Fast 8 Millionen Menschen mit Schwerbehinderung

Zum Ende des Jahres 2023 zählte das Statistische Bundesamt in Deutschland 7,9 Millionen Personen, die eine Schwerbehinderung aufweisen – das bedeutet, dass ihr Grad der Behinderung mindestens 50 Prozent beträgt. In dieser Situation haben Sie die Möglichkeit, selbst ein Konto zu eröffnen, oder Ihr gesetzlicher Betreuer kann dies für Sie übernehmen. Was Sie darüber wissen sollten.


Girokonto für Menschen mit Behinderung seit 2020

IIm Jahr 2019 rückte das Bankkonto für Menschen mit Behinderung in den Mittelpunkt. Durch das Bundesteilhabegesetz haben sich wesentliche Veränderungen ergeben – insbesondere für schwerbehinderte Personen, die in Wohnheimen leben. Seither ist es erforderlich, ein individuelles Girokonto zu eröffnen. Ab dem 1. Januar 2020 erfolgen die Zahlungen nicht mehr direkt an die Einrichtungen, sondern werden an die Bewohner ausgezahlt.

Im täglichen Leben bringt diese Regelung zahlreiche Vorteile für Sie mit sich. Sie haben dadurch Zugang zu Guthaben, ohne auf Betreuer oder Treuhandkonten angewiesen zu sein. Allerdings: Ein Girokonto bringt auch Verpflichtungen mit sich. Eine davon ist die Zahlung der Kontoführungsgebühr. Der Gesetzgeber hat keine verbindliche Regelung geschaffen, die besagt, dass Sie oder Angehörige mit einer Schwerbehinderung von dieser Pflicht befreit sind.

Steuervergünstigungen, wie Reduzierungen bei der Kfz-Steuer oder ermäßigte Tarife im öffentlichen Nahverkehr, sind davon selbstverständlich nicht betroffen. Auch Unterstützungen für die Mobilität sowie bestimmte Sonderregelungen im Arbeitsrecht stehen Ihnen nach wie vor zur Verfügung.

Gesetzliche Situation

In Deutschland führt eine Schwerbehinderung nicht automatisch zum Wegfall der Kontogebühren. Der Gesetzgeber sieht keine verbindliche Regelung vor, nach der Schwerbehinderte oder ihre Angehörigen von Kontoführungsgebühren befreit sind. Es liegt im Ermessen der Banken, wie sie ihre Kontoführung bepreisen.

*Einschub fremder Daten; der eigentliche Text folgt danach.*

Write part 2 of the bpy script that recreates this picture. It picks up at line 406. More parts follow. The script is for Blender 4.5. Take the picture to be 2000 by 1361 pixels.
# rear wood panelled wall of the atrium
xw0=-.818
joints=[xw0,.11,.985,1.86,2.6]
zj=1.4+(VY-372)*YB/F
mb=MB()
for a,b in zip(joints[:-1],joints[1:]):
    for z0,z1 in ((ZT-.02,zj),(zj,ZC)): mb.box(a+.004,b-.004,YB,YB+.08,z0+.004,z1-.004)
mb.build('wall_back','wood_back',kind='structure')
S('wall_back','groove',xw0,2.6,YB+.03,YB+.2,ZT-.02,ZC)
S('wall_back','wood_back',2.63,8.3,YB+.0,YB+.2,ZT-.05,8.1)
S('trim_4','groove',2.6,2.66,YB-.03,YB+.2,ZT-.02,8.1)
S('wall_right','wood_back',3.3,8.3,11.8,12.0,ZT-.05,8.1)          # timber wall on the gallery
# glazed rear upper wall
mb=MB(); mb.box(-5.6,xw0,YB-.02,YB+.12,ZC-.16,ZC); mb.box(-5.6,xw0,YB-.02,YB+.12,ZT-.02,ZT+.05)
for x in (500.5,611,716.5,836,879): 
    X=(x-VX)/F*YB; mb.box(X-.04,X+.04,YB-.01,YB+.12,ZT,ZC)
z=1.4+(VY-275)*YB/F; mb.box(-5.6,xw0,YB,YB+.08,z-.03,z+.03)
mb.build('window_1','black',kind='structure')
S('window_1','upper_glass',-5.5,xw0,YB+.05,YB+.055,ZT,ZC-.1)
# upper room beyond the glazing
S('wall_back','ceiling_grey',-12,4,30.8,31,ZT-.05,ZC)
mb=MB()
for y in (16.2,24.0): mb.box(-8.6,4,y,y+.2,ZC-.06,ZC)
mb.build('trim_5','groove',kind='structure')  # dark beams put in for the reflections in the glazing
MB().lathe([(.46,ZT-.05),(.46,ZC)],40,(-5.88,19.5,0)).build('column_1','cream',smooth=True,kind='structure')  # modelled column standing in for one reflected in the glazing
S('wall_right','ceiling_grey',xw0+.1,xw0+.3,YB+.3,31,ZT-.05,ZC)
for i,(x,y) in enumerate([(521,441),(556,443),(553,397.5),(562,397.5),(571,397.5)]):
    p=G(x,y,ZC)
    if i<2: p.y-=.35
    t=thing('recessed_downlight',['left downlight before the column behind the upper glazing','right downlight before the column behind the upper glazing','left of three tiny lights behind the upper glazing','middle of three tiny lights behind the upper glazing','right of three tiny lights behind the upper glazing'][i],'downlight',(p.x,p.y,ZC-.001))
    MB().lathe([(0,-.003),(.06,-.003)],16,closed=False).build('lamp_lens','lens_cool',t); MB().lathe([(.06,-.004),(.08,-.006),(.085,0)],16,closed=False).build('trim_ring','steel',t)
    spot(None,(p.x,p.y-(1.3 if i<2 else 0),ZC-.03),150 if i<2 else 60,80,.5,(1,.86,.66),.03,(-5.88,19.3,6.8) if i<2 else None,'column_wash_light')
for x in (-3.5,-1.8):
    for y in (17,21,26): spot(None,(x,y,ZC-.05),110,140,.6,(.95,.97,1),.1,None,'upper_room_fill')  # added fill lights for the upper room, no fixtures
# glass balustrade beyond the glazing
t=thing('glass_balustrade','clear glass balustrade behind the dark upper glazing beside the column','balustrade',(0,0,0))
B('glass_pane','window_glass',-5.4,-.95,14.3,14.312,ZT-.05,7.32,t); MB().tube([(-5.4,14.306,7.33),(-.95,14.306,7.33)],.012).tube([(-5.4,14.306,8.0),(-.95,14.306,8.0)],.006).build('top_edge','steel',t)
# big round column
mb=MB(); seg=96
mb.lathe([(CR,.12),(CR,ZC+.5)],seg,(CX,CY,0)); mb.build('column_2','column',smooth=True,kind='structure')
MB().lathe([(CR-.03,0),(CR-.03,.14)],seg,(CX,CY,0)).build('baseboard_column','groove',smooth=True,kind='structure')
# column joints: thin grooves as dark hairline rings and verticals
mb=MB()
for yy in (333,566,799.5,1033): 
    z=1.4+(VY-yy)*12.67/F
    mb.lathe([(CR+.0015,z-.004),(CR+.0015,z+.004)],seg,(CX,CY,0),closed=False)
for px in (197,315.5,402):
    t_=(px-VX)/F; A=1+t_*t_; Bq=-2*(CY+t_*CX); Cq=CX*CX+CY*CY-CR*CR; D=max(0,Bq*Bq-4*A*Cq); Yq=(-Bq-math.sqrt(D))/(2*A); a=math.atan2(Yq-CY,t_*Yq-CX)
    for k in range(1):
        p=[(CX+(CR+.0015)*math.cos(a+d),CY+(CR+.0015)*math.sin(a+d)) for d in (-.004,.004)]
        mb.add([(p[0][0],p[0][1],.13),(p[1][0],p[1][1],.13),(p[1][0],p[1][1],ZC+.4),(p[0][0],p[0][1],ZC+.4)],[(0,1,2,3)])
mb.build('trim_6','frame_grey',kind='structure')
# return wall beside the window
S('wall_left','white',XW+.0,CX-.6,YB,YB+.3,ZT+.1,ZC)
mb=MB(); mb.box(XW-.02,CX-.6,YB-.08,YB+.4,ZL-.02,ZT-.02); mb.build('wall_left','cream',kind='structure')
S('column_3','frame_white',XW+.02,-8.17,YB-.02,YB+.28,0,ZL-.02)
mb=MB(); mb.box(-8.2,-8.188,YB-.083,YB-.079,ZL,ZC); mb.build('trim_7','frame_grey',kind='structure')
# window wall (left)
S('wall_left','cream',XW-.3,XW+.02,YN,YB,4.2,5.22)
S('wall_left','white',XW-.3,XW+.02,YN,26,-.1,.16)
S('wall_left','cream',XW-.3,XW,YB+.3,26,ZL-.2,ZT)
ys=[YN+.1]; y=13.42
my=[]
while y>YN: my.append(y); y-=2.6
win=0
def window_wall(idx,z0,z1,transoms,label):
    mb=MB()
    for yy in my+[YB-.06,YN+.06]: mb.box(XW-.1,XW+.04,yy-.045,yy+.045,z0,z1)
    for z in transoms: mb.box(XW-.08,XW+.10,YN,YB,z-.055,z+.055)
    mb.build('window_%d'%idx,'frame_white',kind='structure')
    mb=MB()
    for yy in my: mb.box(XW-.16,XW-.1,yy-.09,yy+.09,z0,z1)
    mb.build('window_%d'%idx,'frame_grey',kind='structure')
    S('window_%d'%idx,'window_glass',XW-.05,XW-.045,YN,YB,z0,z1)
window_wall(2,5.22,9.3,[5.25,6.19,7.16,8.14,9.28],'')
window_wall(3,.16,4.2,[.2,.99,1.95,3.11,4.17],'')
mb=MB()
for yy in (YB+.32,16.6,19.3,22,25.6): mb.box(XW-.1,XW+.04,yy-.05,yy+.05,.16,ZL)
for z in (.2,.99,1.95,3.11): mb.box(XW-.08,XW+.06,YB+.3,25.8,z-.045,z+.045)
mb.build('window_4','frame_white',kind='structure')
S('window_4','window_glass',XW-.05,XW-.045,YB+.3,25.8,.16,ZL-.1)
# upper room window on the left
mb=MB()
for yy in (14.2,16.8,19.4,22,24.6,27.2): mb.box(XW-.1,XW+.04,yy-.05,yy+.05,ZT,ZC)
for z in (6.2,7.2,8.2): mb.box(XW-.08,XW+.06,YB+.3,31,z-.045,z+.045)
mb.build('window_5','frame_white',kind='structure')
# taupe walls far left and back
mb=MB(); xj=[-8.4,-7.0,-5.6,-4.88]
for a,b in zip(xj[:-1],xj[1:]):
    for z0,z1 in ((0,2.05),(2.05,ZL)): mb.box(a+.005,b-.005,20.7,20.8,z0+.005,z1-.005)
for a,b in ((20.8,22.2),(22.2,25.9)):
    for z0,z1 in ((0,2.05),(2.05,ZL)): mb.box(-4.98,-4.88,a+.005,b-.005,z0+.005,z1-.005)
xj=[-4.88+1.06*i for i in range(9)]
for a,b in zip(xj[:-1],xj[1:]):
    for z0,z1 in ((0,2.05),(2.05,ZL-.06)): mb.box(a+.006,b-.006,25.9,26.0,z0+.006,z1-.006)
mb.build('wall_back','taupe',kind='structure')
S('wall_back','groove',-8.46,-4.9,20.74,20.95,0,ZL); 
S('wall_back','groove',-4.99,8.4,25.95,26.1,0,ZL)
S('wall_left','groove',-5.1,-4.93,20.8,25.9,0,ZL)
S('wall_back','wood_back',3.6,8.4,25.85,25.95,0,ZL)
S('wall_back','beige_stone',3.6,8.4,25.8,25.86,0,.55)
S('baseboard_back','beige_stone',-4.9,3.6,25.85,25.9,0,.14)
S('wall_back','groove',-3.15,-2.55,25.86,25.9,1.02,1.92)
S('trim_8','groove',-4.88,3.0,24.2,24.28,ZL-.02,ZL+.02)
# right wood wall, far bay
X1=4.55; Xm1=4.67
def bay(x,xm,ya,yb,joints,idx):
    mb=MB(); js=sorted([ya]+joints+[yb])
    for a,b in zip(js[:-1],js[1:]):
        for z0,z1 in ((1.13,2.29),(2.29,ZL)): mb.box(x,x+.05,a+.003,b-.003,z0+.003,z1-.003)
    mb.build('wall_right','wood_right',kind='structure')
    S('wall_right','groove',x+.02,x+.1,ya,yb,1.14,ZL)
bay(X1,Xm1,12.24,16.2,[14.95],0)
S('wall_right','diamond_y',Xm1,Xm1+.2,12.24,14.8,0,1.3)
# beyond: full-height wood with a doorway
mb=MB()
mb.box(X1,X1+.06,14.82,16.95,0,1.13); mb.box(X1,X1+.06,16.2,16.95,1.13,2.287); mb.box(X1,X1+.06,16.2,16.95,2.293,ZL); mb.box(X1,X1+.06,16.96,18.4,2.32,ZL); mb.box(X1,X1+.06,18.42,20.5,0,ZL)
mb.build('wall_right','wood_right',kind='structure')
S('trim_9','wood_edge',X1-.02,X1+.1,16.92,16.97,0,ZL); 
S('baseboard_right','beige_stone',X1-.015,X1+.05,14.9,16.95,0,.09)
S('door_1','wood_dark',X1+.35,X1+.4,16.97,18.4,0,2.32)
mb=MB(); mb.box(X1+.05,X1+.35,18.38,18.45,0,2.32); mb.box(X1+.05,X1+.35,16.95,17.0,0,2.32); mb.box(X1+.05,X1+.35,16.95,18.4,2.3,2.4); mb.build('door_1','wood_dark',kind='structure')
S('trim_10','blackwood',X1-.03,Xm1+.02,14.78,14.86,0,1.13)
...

Spezielle Angebote einiger Banken

Einige Banken bieten spezielle Kontomodelle für Menschen mit Behinderungen an:

Gebührenfreie Konten für Kindergeldberechtigte

Manche Banken, wie beispielsweise die Volksbank BraWo, bieten ein gebührenfreies Kontomodell für erwachsene Menschen mit Behinderung an, die kindergeldbezugsberechtigt sind. Als Nachweis ist in der Regel der Kindergeldbescheid erforderlich.

Kostenlose Online-Girokonten

Viele Banken, insbesondere Direktbanken, bieten kostenlose Online-Girokonten an. Diese können auch für Menschen mit Behinderung eine gute Option sein, sofern sie die technischen Voraussetzungen erfüllen können.

Verhandlungen mit der Bank

Individuelle Vereinbarungen

Es kann sich lohnen, mit der eigenen Bank in Verhandlung zu treten. Fachanwalt Guido Lenné betont, dass es im Ermessen der Bank liegt, dem Kunden entgegenzukommen, wenn kein Mehraufwand erforderlich ist.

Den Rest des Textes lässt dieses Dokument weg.